Ужас Швамбрании
"Кондуит и Швамбрания", Лев Кассиль
В
детстве я прочел эту книжку раз, наверное, десять. Ну, что поделать, в
моем литературнобедном детстве приходилось перечитывать то, что у тебя
было на полке. Ведь на полке не было айпада с выходом в аппстор, а
осторожно разрешенную взрослым литературу детям в библиотеке не всегда
выдавали (мне иногда доставался какие-нибудь не особо понятные Норман
Мейлер или Сэлинджер, но крайне изредка). Поэтому Том Сойер, Филеас Фогг
и капитан Немо, Морис-мустангер и беспризорный Рыжик постоянно со мной
общались. И гимназист Кассиль-старший тоже был моим другом, и младший
брат его Оська, забавно-косноязычный и гиперобщительный, вызывал у меня
умиление. И не было у меня сомнений, что книжка эта написана для меня,
среднеинтеллигентного советского ребенка.
Не знаю, что заставило меня перечитать эту книжку – возможно,
кратковременный приступ ностальгии, а, может быть, просто
слабомотивированная любовь к русскоязычной словесности двадцатого века –
противоречивой, разнообразной и ныне не особо почитаемой (и читаемой).
Но теперь-то я, перечитывающий, уже знал, что милый Оська, Иосиф
Абрамович Кассиль, преподаватель марксизма в Саратовском Институте
механизации и электрификации сельского хозяйства, ответственный
секретарь правления Саратовского отделения Союза советских писателей,
был арестован в 1937 году как “активный участник антисоветской
террористической диверсионно-вредительской организации”, приговорен к 10
годам заключения и в 1938 году расстрелян.
Я не очень представляю, каково было старшему брату получать авторские за переиздание этой книжки – а что ж, не получать, что ли, надо было?..
Мне сложно предположить, вздрагивал ли Лев Абрамович, когда к его
“элитному” дому в проезде Художественного театра ночью подкатывали
“воронки” и заспанный дворник отпирал двери подъезда – пока Лев
Абрамович сидел и писал книжки для детей, где “наши” были хорошими и
правильными, а “не наши” – плохими и неправильными. Вздрагивал,
наверное. И чемоданчик, пожалуй, с зековским набором (две смены белья,
шерстяные носки, табак, чай и сахар) стоял в передней, как было тогда
принято.
И книжка эта читается теперь совершенно по-взрослому – как
олитературенные мемуары, как воспоминание о безоблачном детстве, которое
нарушилось опасной, но веселой революцией (а детям-то – кайф какой
– слом устоев, смена вех и уверенность в скорейшем счастье!), о детстве,
которое не имело твердой идеологической основы для противостояния той
гадости, которая наступала (все-таки разночинской была семья, питала она
иллюзии и детей подпитывала), о детстве, в котором было важно свергнуть
гимназического тирана, ничему не учиться, а потом голодать вместе с
“народом”, устраивая агитбалаганы – и это было круче, чем ходить
затянутым ремнем с пряжкой и стоять носом в стенку, будучи наказанным.

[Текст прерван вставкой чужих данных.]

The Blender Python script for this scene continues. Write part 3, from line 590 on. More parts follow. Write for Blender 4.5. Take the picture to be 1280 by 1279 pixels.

И книжка эта – большая и печальная (а, если честно – трагическая и душеразрывающая) иллюстрация незрелых, утопичных, детских заблуждений взрослых, которые потом отразились на детях (в жизни, а в книжке, конечно, все жизнерадужно). Ибо именно взрослые напроецировали на юного Льва Абрамовича и мелкого Иосифа Абрамовича все эти чудовищные недодоктрины, и именно они, заблуждающиеся восторженные земские энтузиасты, устроили все так, что любовь к реинкарнированным сапожнику, дворнику и слесарю, любовь к пению хором вместе с кухаркиными детьми (без разбору – кто из них стремится к знаниям, а кто – к мелкой власти) победила в детях любовь к уютному домашнему музицированию, к чтению вслух тех книжек, которые кухаркины дети не читали (да и после революции не прочли).
В общем, это невероятно, чудовищно, нестерпимо грустная книга.
Прочтите по новой. И не давайте ее детям без объяснений.